The Jakarta Globe, Aug 06, 2014
Jakarta. Advocacy group Migrant Care estimated that every day between 400 to 500 Indonesian migrant workers are extorted by security and immigration officers on their return to Indonesia, providing a glimpse of how entrenched corruption in the field could be.
Migrant Care chairwoman Anis Hidayah came to the Corruption Eradication Commission (KPK) office on Wednesday to submit the group’s findings. Anis also came with six former migrant workers who claimed to have been victims of a similar extortion scheme.
According to Anis, the group has recorded more than 1,000 extortion cases over the last ten years, which are said to involve police and military officials as well as from other government agencies.
“Everyday, 400 to 500 TKI [Indonesian migrant workers] are extorted,” she said pointing to the group’s estimate. The figure, she said, represented 45 percent of Indonesian migrant workers returning home everyday. The extortion scheme “is systematic,” Anis continued.
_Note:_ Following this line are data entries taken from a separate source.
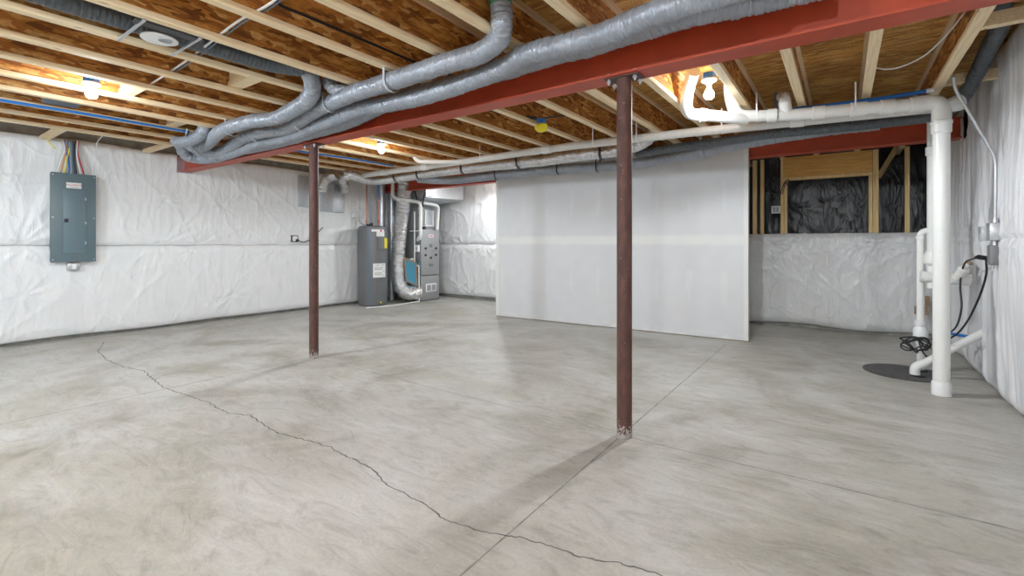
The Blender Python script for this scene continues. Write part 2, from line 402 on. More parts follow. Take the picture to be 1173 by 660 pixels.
blanket('insulation_blanket', 'vinyl', 'white vinyl insulation blanket, lower row below the grey breaker panel', LW, (0,1,0), (1,0,0), 10.22, lambda u: .045+.012*NZ.noise(V((u*1.1, 5, 1))), seamz2, disp_soft(6.1), .09, fall=.72)
blanket('insulation_blanket', 'vinyl', 'white vinyl insulation blanket beside the furnace, upper row', (-7.98, 7.72, 0), (1,0,0), (0,-1,0), 3.6, seamz, 2.5, disp_soft(11.2, amp=1.5), .08, fall=.6)
blanket('insulation_blanket', 'vinyl', 'white vinyl insulation blanket beside the furnace, lower row at the floor', (-7.98, 7.72, 0), (1,0,0), (0,-1,0), 3.6, .075, seamz2, disp_soft(15.9, amp=1.5), .085, fall=.6)
dh = disp_vert(21.5, .5); dhs = disp_soft(3.3)
blanket('insulation_blanket', 'poly', 'shiny wrinkled white insulation sheet on the half wall under the open studs', (-4.1, 7.86, 0), (1,0,0), (0,-1,0), 5.12,
        lambda u: .03+.035*math.sin(u*2.2)**2, lambda u: 1.35+.006*NZ.noise(V((u*3, 1, 1))), lambda u, z: dh(u, z)*.8+dhs(u, z)*1.2, .06)
dv = disp_vert(31.7, 1.25)
def zr(u):  # top of the right hand blanket; u measured from the front wall
    y = u-2.6
    t = min(1, max(0, (y-6.2)/1.3)); t = t*t*(3-2*t)
    return 2.755-.16*t+.01*NZ.noise(V((y*3, 0, 0)))
def dr(u, z):
    y = u-2.6
    belly = .05*math.exp(-((y-4.6)/.5)**2)*min(1, z/.8)
    return dv(u, z)+belly-.02*math.exp(-((z-1.25)/.02)**2)*(1 if y < 5.6 else .4)
blanket('insulation_blanket', 'vinylv', 'tall bulging white insulation blanket with vertical folds behind the white stack pipe', (1.14, -2.6, 0), (0,1,0), (-1,0,0), 10.3, .012, zr, dr, .13, step=.02, fall=.72,
        cutout=lambda u, z: abs(u-8.98) < .09 and z > 2.26)

# ------------------------------------------------------------------ joists
JX = [-7.08, -6.60, -6.11, -5.63, -5.14, -4.65, -4.17, -3.67, -3.19, -2.705, -2.225, -1.74, -1.26, -.765, -.335, .135, .60]
ordn = ['first', 'second', 'third', 'fourth', 'fifth', 'sixth', 'seventh', 'eighth', 'ninth', 'tenth', 'eleventh', 'twelfth', 'thirteenth', 'fourteenth', 'fifteenth', 'sixteenth', 'seventeenth']
proto = None
for i, x in enumerate(JX):
    lab = 'long wooden I-joist with orange strand-board web, %s from the left insulated wall' % ordn[i]
    if i == 16: lab = 'long wooden I-joist nearest the right wall, its end above the white stack pipe elbow'
    X = x+.032
    if proto is None:
        proto = thing('floor_joist', lab, 'joist', (X, -2.58, JB), 'floor joists across the ceiling')
        j = MB().box(X-.0315, X+.0315, -2.58, 9.08, JB, JB+.036, .003); j.obj('bottom_flange', 'pine', proto, smooth=False)
        MB().box(X-.0315, X+.0315, -2.58, 9.08, SUB-.037, SUB-.001).obj('top_flange', 'pine', proto, smooth=False)
        MB().box(X-.005, X+.005, -2.58, 9.08, JB+.036, SUB-.037).obj('web', 'osb', proto, smooth=False)
        for m in proto.children: pass
    else: copy_thing(proto, (X, -2.58, JB), lab)
def block(x0, x1, y, lab, w=.09, z=JB+.005):
    o = MB().box(x0+.036, x1-.036, y-w/2, y+w/2, z+.0, z+.04, .003).obj('joist_blocking', 'pine', smooth=False); tag(o, lab, 'blocking', 'wood blocks between joists')
# (blocks sit between neighbouring webs, resting on the flanges)
def block2(k, y, lab, y2=None):
    x0 = JX[k]+.032+.0055; x1 = JX[k+1]+.032-.0055
    b = MB(); b.obox(((x0+x1)/2, y, JB+.0565), ((x1-x0)/2, 0, 0), (0, .05, 0), (0, 0, .02)); b.obox(((x0+x1)/2, y-.02, JB+.17), ((x1-x0)/2, 0, 0), (0, .019, 0), (0, 0, .09))
    o = b.obj('joist_blocking', 'pine', smooth=False); tag(o, lab, 'blocking')
block2(6, 1.82, 'pale wood block between two joists, left of the grey duct bundle')
block2(4, 1.36, 'pale wood block between joists just right of the lit left ceiling bulb')
block2(2, 2.02, 'pale wood block between joists above the left end of the duct bundle')
o = MB().box(-7.88, -7.07, 1.27, 1.36, JB, JB+.036).obj('joist_blocking', 'pine', smooth=False); tag(o, 'wood block from first joist to left wall, left of the panel cables', 'blocking')
o = MB().box(-7.88, -7.07, 2.28, 2.37, JB, JB+.036).obj('joist_blocking', 'pine', smooth=False); tag(o, 'wood block from first joist to left wall, near the beam end', 'blocking')
for y, lab in ((3.90, 'wood cross block right of the last joist, nearest the camera'), (5.15, 'wood cross block right of the last joist, behind the stack pipe elbow')):
    o = MB().box(.665, 1.13, y-.03, y+.03, JB+.03, JB+.11, .002).obj('joist_blocking', 'pine', smooth=False); tag(o, lab, 'blocking')

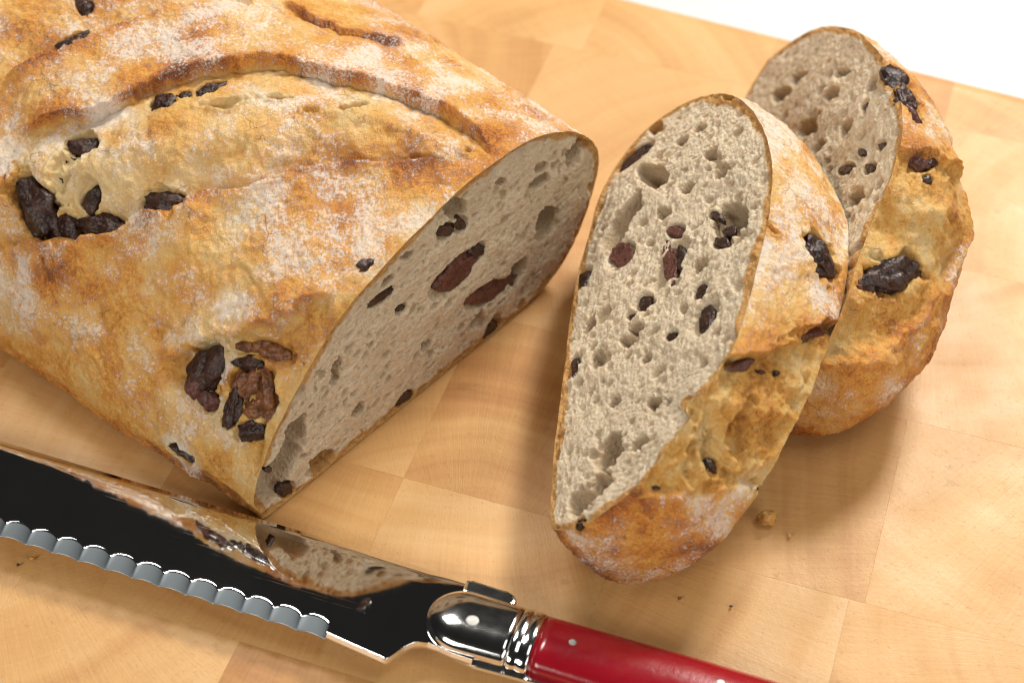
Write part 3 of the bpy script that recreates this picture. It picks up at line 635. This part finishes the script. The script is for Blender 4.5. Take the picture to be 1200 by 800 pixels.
# ---------------------------------------------------------------- the cut loaf
def build_loaf():
    base = LP0+(LU*5.0+LB*9.)*CM; base[2] = 0
    root = thing('bread_loaf', 'large floured loaf with scored crust and chocolate chunks, cut open across its end', 'bread', base)
    s = np.r_[np.linspace(0, .15, 8)[:-1], np.arange(.15, 13.5, .042), np.linspace(13.5, 24, 60)]
    sec = spline_closed(LOAF_SEC, 760); G = loaf_pt(s, sec); nr = grid_normals(G)
    cen = LP0+(LU*5.2+vec(0, 0, 1)*2.5)*CM+s[:, None]*LB*CM
    if np.mean(np.sum(nr*(G-cen[:, None]), -1)) < 0: nr = -nr
    rel = (G-LP0)/CM; SS, WW = rel@LB, rel@LU; up = smooth(-.1, .35, nr[..., 2])
    wig = .12*fbm(G, .011, 2, 40)+.05*fbm(G, .003, 2, 41)
    disp = .0008*fbm(G, .03, 3, 1)+.0002*fbm(G, .007, 3, 2)+.00028*fbm(G, .0018, 3, 3)-.0007*np.exp(-(fbm(G+wig[..., None]*.004, .022, 2, 4)/.045)**2)*smooth(-.1, .5, fbm(G, .03, 2, 9))+.00015*ridged(G, .008, 3, 30)*smooth(-.4, .5, fbm(G, .04, 2, 31))
    score = np.zeros(SS.shape); toast = .30+.6*fbm(G, .03, 3, 11)+.25*fbm(G, .007, 3, 14); flour = .40+.5*fbm(G+vec(3.3, 1, 2), .03, 3, 12)+.5*fbm(G, .009, 3, 13)
    def ln(k):
        d, g, p = polysd(SS+wig, WW+wig*.7, LINES[k]); end = smooth(-.02, .08, p)*smooth(1.02, .93, p); return d, g, end
    dA, gA, eA = ln('A'); dB, gB, eB = ln('B'); dC, gC, eC = ln('C'); dT, gT, eT = ln('T'); dD, gD, eD = ln('D')
    st = lambda d, g: .5+.5*np.tanh(d*g/.022)                         # 1 on the left of the line's course
    lA, lB, lC, lT, lD = st(dA, gA), st(dB, gB), st(dC, gC), st(dT, gT), st(dD, gD)
    # courses run towards the cut with w rising: left = the near (lower) side
    inA = lA*(1-lB)*smooth(-.2, .3, SS)*smooth(11.5, 9.5, SS)
    disp += up*eA*((1-lA)*.0024*np.exp(-dA/.6) - lA*.0022*np.exp(-dA/.35) - .0012*np.exp(-(dA/.05)**2)) + inA*.0034*smooth(.1, 1.3, np.minimum(dA, dB))
    disp += up*eB*(lB*.0036*np.exp(-dB/.6) - (1-lB)*.0026*np.exp(-dB/.3))
    toast += up*eA*(1.0*(1-lA)*np.exp(-dA/.16)+.35*(1-lA)*np.exp(-dA/.6))+up*eB*1.1*lB*np.exp(-dB/.22)
    inC = (1-lC)*smooth(6.8, 8.3, SS)*smooth(9., 7.8, WW)
    disp += up*eC*(lC*.0020*np.exp(-dC/.5) - (1-lC)*.0030*np.exp(-dC/.5)); toast += up*eC*.8*lC*np.exp(-dC/.3)
    disp += up*eT*((1-lT)*.0012*np.exp(-dT/.5) - lT*.0013*np.exp(-dT/.10)); toast += up*eT*1.3*np.exp(-dT/.10)
    inD = lD*smooth(3.5, 2.6, SS)*smooth(.3, 2.2, dD*0+WW+3.4-.55*SS)*smooth(-.1, .3, eD+.4)*smooth(3.0, 1.9, dD)
    disp += up*eD*((1-lD)*.0016*np.exp(-dD/.4) - lD*.0024*np.exp(-dD/.8)); toast += eD*.5*(1-lD)*np.exp(-dD/.25)
    score = np.clip(np.maximum.reduce([inA*.5, inC*.5, inD*.85]), 0, 1)
    disp += score*(.0010*fbm(G, .014, 2, 15)+.0005*ridged(G, .009, 2, 16))
    dep, torn, ring = carve(G, CHUNKS['loaf'], 5)
    disp += ring-dep; score = np.clip(score+torn*.7, 0, 1)
    toast = toast+score*(.8*fbm(G, .02, 3, 17)-.12)+.5*smooth(.9, .1, G[..., 2]/CM)
    flour = flour-score*(.15-.55*smooth(.1, .6, fbm(G, .014, 2, 18))) - .5*smooth(2.2, .6, G[..., 2]/CM) - 3*smooth(.0004, .001, dep)
    cut = smooth(0, .25, s)[:, None]
    disp = disp*np.where(dep > .0005, 1, .35+.65*cut)
    G = G+disp[..., None]*nr; G[..., 2] = np.maximum(G[..., 2], .0003)
    G[0] -= ((G[0]-LP0)@LB)[:, None]*LB                               # the cut itself is one plane
    F = grid_faces(*G.shape[:2])
    V = G.reshape(-1, 3); a = dict(score=score, toast=np.clip(toast, -.5, 1.6), flour=np.clip(flour, -1.5, 1.2))
    mesh_obj('crust', V, F, M_CRUST, root, a, base=base)
    add_chunks(root, CHUNKS['loaf'], base, False, 3)
    crumb_face('crumb', root, base, G[0], (LP0, LU, vec(0, 0, 1), -LB), (2.4, 8.6, 2.55), HOLES['loafface'], CHUNKS['loafface'], 21, 150, 1., .45)
    add_chunks(root, CHUNKS['loafface'], base, True, 4)
build_loaf()

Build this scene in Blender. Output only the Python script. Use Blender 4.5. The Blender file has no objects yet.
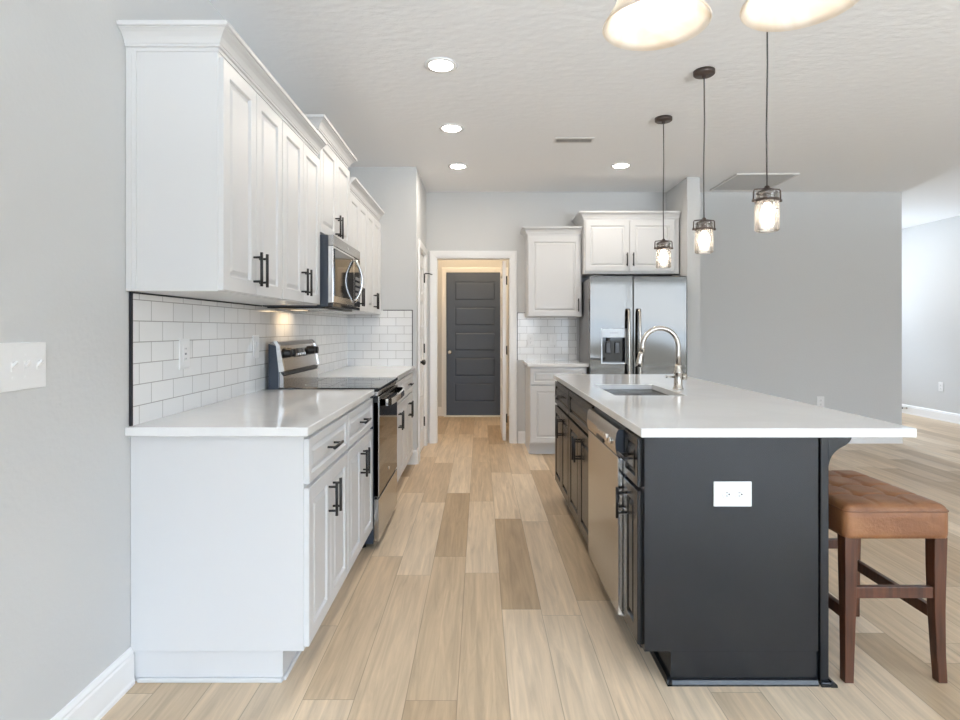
import bpy, bmesh, math, random
from mathutils import Vector, Matrix
random.seed(7)
scene = bpy.context.scene
COL = scene.collection
PI = math.pi

# ------------------------------------------------------------------ camera
CH = 1.257                     # eye height
FPX = 570.0                    # focal length in pixels of the 960 px frame
cam_d = bpy.data.cameras.new('camera')
cam = bpy.data.objects.new('camera', cam_d); COL.objects.link(cam)
cam.location = (0, 0, CH); cam.rotation_euler = (PI/2, 0, 0)
cam_d.sensor_fit = 'HORIZONTAL'; cam_d.sensor_width = 36.0
cam_d.lens = 36.0*FPX/960.0
cam_d.shift_x = 0.0; cam_d.shift_y = -31.0/960.0
cam_d.clip_start = 0.02; cam_d.clip_end = 200
scene.camera = cam

# ------------------------------------------------------------------ exposure
vs = scene.view_settings
vs.view_transform = 'Standard'; vs.look = 'None'; vs.gamma = 1.0; vs.use_curve_mapping = False
EXPOSURE = 1.32
vs.exposure = EXPOSURE
try:
    scene.cycles.diffuse_bounces = 7; scene.cycles.max_bounces = 14
    scene.cycles.transparent_max_bounces = 16
    scene.cycles.sample_clamp_indirect = 6.0
    scene.cycles.caustics_reflective = False; scene.cycles.caustics_refractive = False
except Exception:
    pass

# ------------------------------------------------------------------ world: bright broken cloud over low hills
SKY = 18.0                      # strength near the zenith; the horizon is dimmer, as under an overcast sky
w = bpy.data.worlds.new('world'); scene.world = w; w.use_nodes = True
nt = w.node_tree; nt.nodes.clear()
def N(t, **kw):
    n = nt.nodes.new(t)
    for k, v in kw.items(): setattr(n, k, v)
    return n
L = nt.links.new
tc = N('ShaderNodeTexCoord'); sx = N('ShaderNodeSeparateXYZ'); L(tc.outputs['Generated'], sx.inputs[0])
mp = N('ShaderNodeMapping'); mp.inputs['Scale'].default_value = (2.6, 2.6, 13.0); L(tc.outputs['Generated'], mp.inputs[0])
nz = N('ShaderNodeTexNoise'); nz.inputs['Scale'].default_value = 2.2; nz.inputs['Detail'].default_value = 5; L(mp.outputs[0], nz.inputs['Vector'])
cr = N('ShaderNodeValToRGB')
cr.color_ramp.elements[0].position = 0.40; cr.color_ramp.elements[0].color = (0.45, 0.66, 0.95, 1)
cr.color_ramp.elements[1].position = 0.60; cr.color_ramp.elements[1].color = (0.77, 0.87, 1.0, 1)
L(nz.outputs['Fac'], cr.inputs[0])
nh = N('ShaderNodeTexNoise'); nh.inputs['Scale'].default_value = 5.0; L(tc.outputs['Generated'], nh.inputs['Vector'])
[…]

The culprits, Anis alleged, are from the Military, Police, the Ministry of Manpower and Transmigration and the Indonesian Workers Placement and Protection Agency (BNP2TKI).
The meeting came after the KPK and the National Police conducted a joint-raid on July 25 at Soekarno Hatta International Airport in Jakarta to verify reports of widespread extortion practices against Indonesian workers returning home.
Siti Badriah, one of the six migrant workers who testified before the KPK, said she was extorted on her return from work in Brunei in 2004.
She said an officer approached her on arriving at Soekarno-Hatta’s Terminal 2 and told her that because of her migrant worker’s status, her immigration credentials had to be processed at Terminal 3. She was told to board a bus to take her to the designated terminal.
The minute she stepped on the bus, the extortion began.
She was asked to pay off the bus driver, the porters and immigration officials before she was allowed to leave the airport.
“Why so little? You work overseas,” Badriah said quoting a rogue official asking her for more pay, adding that she eventually spent at least Rp 300,000 for the series of pay offs.
KPK deputy chairman Bambang Widjojanto said that the agency was conducting its own research on the practice and was asking Migrant Care for its input, but did not elaborate further.
“There are some testimonies [from extorted workers]. So [the findings] might even be more shocking,” he said.